В двух веках. Жизненный отчет российского государственного и политического деятеля, члена Второй Государственной думы (Гессен) - страница 200

Помню вечер, когда, в ожидании с минуты на минуту приговора после тридцатипятидневного разбирательства, мы сидели с нашими друзьями – московским городским головой М. В. Челноковым и женой его: из редакции мне должны были немедленно по получении известия позвонить, и мы все глаза просмотрели, уставившись на телефонный аппарат, который своим тупым молчанием превращался в истязателя. Но прежде чем раздался телефонный звонок, подали срочную телеграмму от Набокова, которого «Речь» командировала в Киев и который затем привлечен был к ответственности за свои корреспонденции. Телеграмма была в одно слово: «Оправдан», и Челноковы, широко крестясь, бросились целовать жену и меня и не переставали твердить: «Поздравьте нас!»

Но накопившееся перенапряжение требовало разрядки и лишило всякого самообладания, я что-то выкрикивал, приблизительно так: «Этого оскорбления никогда не смогу забыть им! Кто смеет оспаривать у меня родину? Никому не уступлю в силе преданности, привязанности, любви, обожания и гордости ею. Не было минуты, когда бы изменил ей делом, словом или даже помыслом – все отдал ей с умилением». Не знаю, таковы ли были слова, но таково, бесспорно, было настроение…

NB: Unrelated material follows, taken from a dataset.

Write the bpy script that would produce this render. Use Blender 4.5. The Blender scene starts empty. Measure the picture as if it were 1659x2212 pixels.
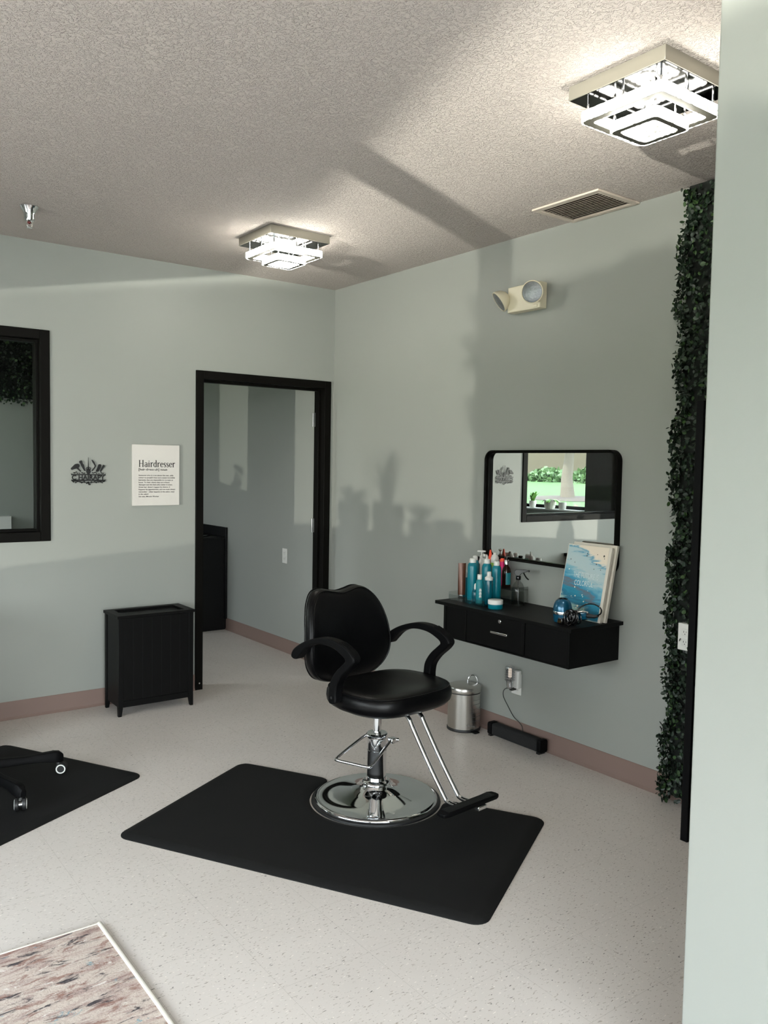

Инсценировку дела Бейлиса нельзя назвать ни преступлением, ни ошибкой – это было просто безумием: кого Бог погубить хочет, того раньше обезумит. В «Речи» я писал: «В течение тридцати пяти дней общественный интерес к процессу непрерывно возрастал и достиг такого напряжения, что ни о чем больше нельзя было ни говорить, ни думать». Тщетно суворинские газеты напоминали, что есть же и другие важные государственные вопросы. Они все отступили на задний план. В самом Киеве опустели театры и всякие увеселительные места, но активное отношение наблюдалось одинаково и вблизи, и вдали от Киева, и в больших центрах, и в самых отдаленных пунктах. Так или иначе каждому нужно было определить свое отношение и защищать свою позицию. Чем настойчивее и бесцеремоннее было насилие над правосудием, тем громче прозвучало осуждение правительства в оправдательном вердикте присяжных заседателей. Министерство, очевидно, осознало свое поражение и не решилось принести кассационной жалобы, но власть закусила удила и уже не могла образумиться, напротив, еще выше поднялось ожесточение, принимавшее патологический характер. Местные сатрапы совершенно игнорировали центральную власть, а к ним присоединялось черносотенное духовенство. Правительство грозило, отдавало строгие приказы, обращалось к содействию военной силы, а бесчинство продолжалось, и мне пришлось в «Речи» напомнить министерству русскую поговорку: «Молодец против овец, а против молодца сам овца!»